Budzinski, EPA Release Cahokia Heights Funding Matrix

SPRINGFIELD, IL – Today, Congresswoman Nikki Budzinski (IL-13) joined the U.S. Environmental Protection Agency (EPA) as they unveiled a new funding matrix that aims to bring transparency to the federal, state and local funding investments and opportunities available to address the flooding and sewage crisis in Cahokia Heights. At the request of Congresswoman Budzinski, EPA worked closely with more than 35 stakeholders to compile information about community funding needs, currently available resources as well as developed and completed projects.  

“I’m thrilled to join the Environmental Protection Agency as they release a new funding matrix that brings unprecedented transparency to our response efforts in Cahokia Heights,” said Congresswoman Budzinski. “For the first time in decades, we have local, state and federal officials working together in a coordinated response to the environmental health and safety crisis in Cahokia Heights. This major step forward would not have been possible without the appointment of a full-time federal coordinator through the EPA. I’m so grateful to Administrator Michael Regan for granting my request for this position and I thank Beth Murphy for the thoughtful and collaborative work to make this funding matrix a reality. These issues won’t be solved overnight, but I look forward to working closely with our incoming coordinator, Betsy Nightingale, to build on this progress as we continue to elevate our response to this crisis.”
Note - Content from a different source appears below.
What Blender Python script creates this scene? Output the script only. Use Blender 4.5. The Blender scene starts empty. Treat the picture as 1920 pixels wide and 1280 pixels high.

“For far too long, Metro-East residents have endured dangerous sewage flooding during rain storms because of dilapidated water infrastructure in the region. This is a public health crisis that has been decades in the making,” said Senator Durbin. “My colleagues and I have worked alongside EPA to address these serious flooding concerns, as well as spoken directly to community leaders and residents. Today, we are launching a new ‘matrix’ to assist Metro-East communities in tracking federal investments allocated to improve water and flood-prevention infrastructure.”  

“The Cahokia Heights community has been saddled with inhumane conditions for decades,” said Senator Duckworth. “My office, along with the offices of my Congressional colleagues, have been working together on a comprehensive approach to bring an end to this suffering. While our work is far from done, this EPA Region 5-created project funding database can help us understand the progress made and what still needs to be done. The cross jurisdictional oversight and information of this matrix will be critical as we continue to work toward a safe, reliable, equitable future for the people of Cahokia Heights and the surrounding areas.”

“This matrix is one critical tool to address the flooding, wastewater and drinking water issues in the Metro East area,” said EPA Region 5 Administrator Debra Shore. “While these issues will not be solved overnight, knowing what funding and projects are available to the Metro East area is a crucial step in making progress.” 

The funding matrix seeks to collate information on projects related to drinking-water, wastewater and flood-prevention infrastructure funding and projects in the Cahokia Heights, East St. Louis and Metro East area. It also includes information related to flooding and housing issues that don’t fall under EPA’s jurisdiction. Moving forward, the matrix is meant to be a living and breathing resource that shares the current status of federal, state and local funding available to address the environmental health and safety crisis. Stakeholders will be able to update information on a regular basis to maintain transparency with the public.

The information in the matrix will be updated and circulated on a routine basis. EPA collects voluntarily provided details for funding and projects and will continue to rely upon stakeholders to keep the information current. A copy is available to any requestor after they acknowledge disclaimers and rules of engagement. To request access, please email EPA’s Cahokia Heights coordinator, Betsy Nightingale, at nightingale.elizabeth@epa.gov.

EPA will host webinars to answer questions on June 5th from 12:00-1:00 p.m. CT and June 15th from 6:00-7:00 p.m. CT. EPA is also planning an in-person meeting and will be announced at a later date.